Of course, significant preparation occurred before they went to this away game – and that was a factor also. They were in shape, had practiced together, had a plan (which included contingency plans in case they got in trouble) and they had all spent a career developing an attitude of winning.
"This is the story about Americans fighting side-by-side with their Afghan counterparts (and) refusing to quit." -- Captain Kyle Walton.
As a naval officer I’d be remiss to not share another classic example of perseverance shown by John Paul Jones in 1779 during the Revolutionary War. On September 23, 1779, Jones was commanding the Bonhomme Richard off the coast of Scotland and fought one of the bloodiest engagements in naval history up to that point. Jones struggled with the much larger Royal Navy frigate Serapis, and although his own vessel was burning and sinking, Jones would not accept the British demand for surrender, replying, “I have not yet begun to fight.” More than three hours later, Serapis surrendered and Jones took command.
Priority
In most contests, victory goes to the individual or team where victory is the greater priority. In a close contest, it is safe to say that both contestants are prepared and not giving up. What is the intangible that causes some to consistently win the close contests and others loose them? At this point it is the “will to win.” Sometimes the phrase ‘who wants it more’ is used.
Some contests, like sports, have rules within which the contest is played. Good coaching develops the will to win, but not at any cost, because, after all it is only a game. Good coaching teaches that winning is a priority – but not at the expense of values or sportsmanship.
Combat is (or should be) different. In a life-and-death struggle rules and limits must be judiciously applied. Too many rules on combatants mean that the desire to win is not the number one priority – something else is – maybe being a ‘good’ guy, or not offending someone else. The problem with that is that if you erode the priority of winning, then the chance of winning is reduced.
A Navy SEAL once told me, sort of facetiously, ‘If you are not cheating, you are not trying.’ His implication was that winning may mean breaking rules, and in combat that should be considered. You can be sure that the ‘enemy’ will consider breaking the rules – every loosing army claims that the enemy didn’t play by the rules.

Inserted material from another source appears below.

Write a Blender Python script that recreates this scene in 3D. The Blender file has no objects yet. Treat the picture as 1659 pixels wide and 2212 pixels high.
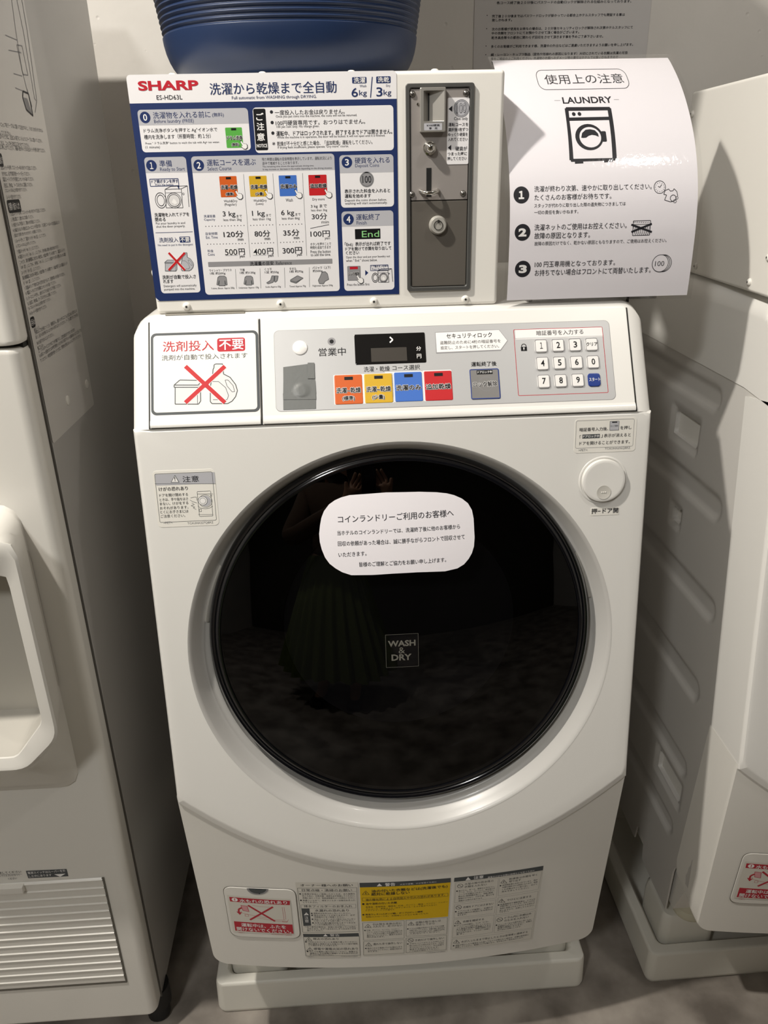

I keep the below photo on my computer desktop. It was taken in Fallujah, Iraq in November 2004. This Marine Sergeant was leading his Marines in the clearing of buildings of enemy insurgents. The enemy was fighting back viciously and stubbornly. It was a close game.
In one of the rooms, some Marines were ambushed by an insurgent who had buried himself below the home under a concrete floor with a machine gun firing armor piercing bullets. He would fire up thru the concrete floor and the Marines couldn’t figure out where the bullets were coming from. Several were wounded and the Sergeant went in to rescue his men. He saved his men, and was wounded in the process. This shot was taken as some of his guys pulled him the rest of the way out. Once he was out, he directed the total destruction of the building by a near-by tank before being taken to an aid station.

Victory matters. It takes preparation, perseverance and it must be the number one priority.